Worms merupakan program yang dibangun dengan algoritma tertentu sehingga yang bersangkutan mampu untuk mereplikasikan dirinya sendiri pada sebuah jaringan komputer tanpa melalui intervensi atau bantuan maupun keterlibatan pengguna. 
Pada mulanya worms diciptakan dengan tujuan tunggal yaitu untuk mematikan sebuah sistem atau jaringan komputer. Namun belakangan ini telah tercipta worms yang mampu menimbulkan kerusakan luar biasa pada sebuah sistem maupun jaringan komputer, seperti merusak file-file penting dalam sistem operasi, menghapus data pada hard disk, memacetkan aktivitas komputer (baca: hang), dan hal-hal destruktif lainnya.
Karena karakteristiknya yang tidak melibatkan manusia, maka jika sudah menyebar sangat sulit untuk mengontrol atau mengendalikannya. Usaha penanganan yang salah justru akan membuat pergerakan worms menjadi semakin liar tak terkendali dan “mewabah”. Untuk itulah dipergunakan penanganan khusus dalam menghadapinya.

Trojan Horse

Trojan Horse

Istilah “Trojan Horse” atau Kuda Troya diambil dari sebuah taktik perang yang digunakan untuk merebut kota Troy yang dikelilingi benteng nan kuat.
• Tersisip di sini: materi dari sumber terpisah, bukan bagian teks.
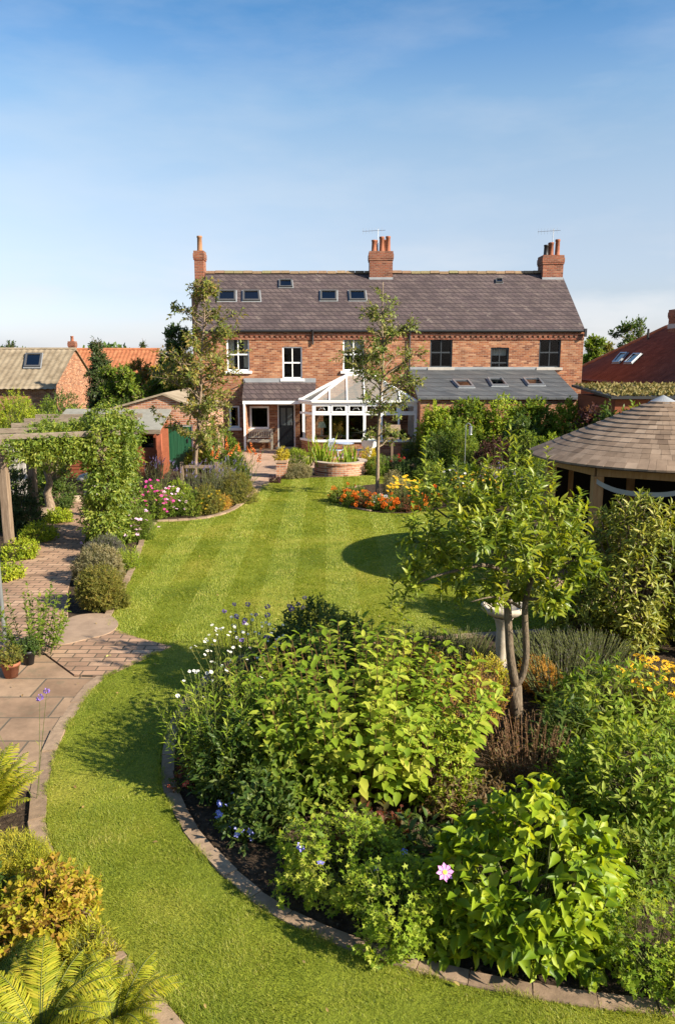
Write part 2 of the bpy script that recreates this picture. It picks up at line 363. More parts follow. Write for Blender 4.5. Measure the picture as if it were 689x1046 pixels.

Pihak penyerang membuat sebuah patung kuda raksasa yang di dalamnya memuat beberapa prajurit yang nantinya ketika sudah berada di dalam wilayah benteng akan keluar untuk melakukan penyerangan dari dalam. 
Adapun bentuk kuda dipilih sebagaimana layaknya sebuah hasil karya seni bagi sang Raja agar dapat dengan leluasa masuk ke dalam benteng yang dimaksud.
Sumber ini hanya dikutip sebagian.